Come now, with billions of people on the earth and thousands of years worth of human history, its safe to say that most people's so-called 'breaking point' is either so far beyond what any of us are likely to encounter in our lives as to be practically meaningless or when most people at some dark moment in their lives do reach their 'breaking point' they don't violently kill or destroy themselves or others. Once again, just for clarity, I'm not speaking of crimes of passion and fits of blind rage.

Renee

iVillage Member
Registered: 07-25-2003
Wed, 06-09-2004 - 6:55pm
<>

Yes, we do, but when we reach it, it is very few of us who react with death and destruction.

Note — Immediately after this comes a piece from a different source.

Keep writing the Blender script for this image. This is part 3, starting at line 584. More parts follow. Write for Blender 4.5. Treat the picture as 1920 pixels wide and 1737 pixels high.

If you are a parent, I trust that if some day you reach your breaking point, you are not going to shoot and kill your family. Some people do, but thank heavens that is a very small percentage not because children don't drive their parents to their breaking point, but because most people are simply not capable of killing their children no matter how desperate they are.

Renee

iVillage Member
Registered: 07-25-2003
Wed, 06-09-2004 - 7:04pm
If you want to say that his situation was so far beyond what practically anyone in human history has ever experienced, fine. I don't buy it.

chao

Renee

iVillage Member
Registered: 04-03-2003
Wed, 06-09-2004 - 7:05pm
Individual reactions to situations are just that, individual reactions, and destruction (both personal and public) is a relatively common reaction to situations which reach or exceed our individual breaking point. Something near 30,000 people commit suicide (death and destruction to self) each year when that point is reached, so I would hardly characterize that as being "very few of us".

Again, this isn't about the *likelyhood* of someone taking such action, just that the potential for doing so exists in all of us to some greater or lesser degree. And nobody can say with confidence where that point is, because until you reach it you don't know where it is or how you'll react. You can guess, you can believe what you would and would not do, but you can't *KNOW* until it happens.